* _Available records_
"""
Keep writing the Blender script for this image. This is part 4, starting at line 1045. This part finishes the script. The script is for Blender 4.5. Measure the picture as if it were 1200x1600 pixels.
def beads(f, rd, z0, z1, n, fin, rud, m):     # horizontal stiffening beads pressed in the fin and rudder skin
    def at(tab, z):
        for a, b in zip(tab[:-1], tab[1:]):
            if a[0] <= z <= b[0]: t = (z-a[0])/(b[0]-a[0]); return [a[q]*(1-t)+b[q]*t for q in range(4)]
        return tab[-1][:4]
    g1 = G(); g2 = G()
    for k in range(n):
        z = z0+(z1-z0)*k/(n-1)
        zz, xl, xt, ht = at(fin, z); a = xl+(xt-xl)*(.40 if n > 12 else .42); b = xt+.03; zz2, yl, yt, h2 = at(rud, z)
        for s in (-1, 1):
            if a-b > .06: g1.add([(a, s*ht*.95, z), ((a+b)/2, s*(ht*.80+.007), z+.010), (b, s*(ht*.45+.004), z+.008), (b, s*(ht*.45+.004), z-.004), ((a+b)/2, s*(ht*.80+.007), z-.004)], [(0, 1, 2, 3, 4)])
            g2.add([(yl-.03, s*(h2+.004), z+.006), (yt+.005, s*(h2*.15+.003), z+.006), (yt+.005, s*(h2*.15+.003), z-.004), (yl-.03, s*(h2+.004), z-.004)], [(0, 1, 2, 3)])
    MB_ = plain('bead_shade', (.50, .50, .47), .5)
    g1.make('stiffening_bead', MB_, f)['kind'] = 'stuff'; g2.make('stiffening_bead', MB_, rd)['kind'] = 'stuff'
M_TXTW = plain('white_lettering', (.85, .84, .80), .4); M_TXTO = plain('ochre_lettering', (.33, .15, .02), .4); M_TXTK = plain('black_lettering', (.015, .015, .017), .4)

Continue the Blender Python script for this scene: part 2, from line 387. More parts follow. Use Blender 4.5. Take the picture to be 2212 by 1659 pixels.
"""
* _Set problem_
Your task is to repeat each line of the material exactly.

* _Task solution_
Keep writing the Blender script for this image. This is part 4, starting at line 1045. This part finishes the script. The script is for Blender 4.5. Measure the picture as if it were 1200x1600 pixels.
def beads(f, rd, z0, z1, n, fin, rud, m):     # horizontal stiffening beads pressed in the fin and rudder skin
    def at(tab, z):
        for a, b in zip(tab[:-1], tab[1:]):
            if a[0] <= z <= b[0]: t = (z-a[0])/(b[0]-a[0]); return [a[q]*(1-t)+b[q]*t for q in range(4)]
        return tab[-1][:4]
    g1 = G(); g2 = G()
    for k in range(n):
        z = z0+(z1-z0)*k/(n-1)
        zz, xl, xt, ht = at(fin, z); a = xl+(xt-xl)*(.40 if n > 12 else .42); b = xt+.03; zz2, yl, yt, h2 = at(rud, z)
        for s in (-1, 1):
            if a-b > .06: g1.add([(a, s*ht*.95, z), ((a+b)/2, s*(ht*.80+.007), z+.010), (b, s*(ht*.45+.004), z+.008), (b, s*(ht*.45+.004), z-.004), ((a+b)/2, s*(ht*.80+.007), z-.004)], [(0, 1, 2, 3, 4)])
            g2.add([(yl-.03, s*(h2+.004), z+.006), (yt+.005, s*(h2*.15+.003), z+.006), (yt+.005, s*(h2*.15+.003), z-.004), (yl-.03, s*(h2+.004), z-.004)], [(0, 1, 2, 3)])
    MB_ = plain('bead_shade', (.50, .50, .47), .5)
    g1.make('stiffening_bead', MB_, f)['kind'] = 'stuff'; g2.make('stiffening_bead', MB_, rd)['kind'] = 'stuff'
M_TXTW = plain('white_lettering', (.85, .84, .80), .4); M_TXTO = plain('ochre_lettering', (.33, .15, .02), .4); M_TXTK = plain('black_lettering', (.015, .015, .017), .4)

Continue the Blender Python script for this scene: part 2, from line 387. More parts follow. Use Blender 4.5. Take the picture to be 2212 by 1659 pixels.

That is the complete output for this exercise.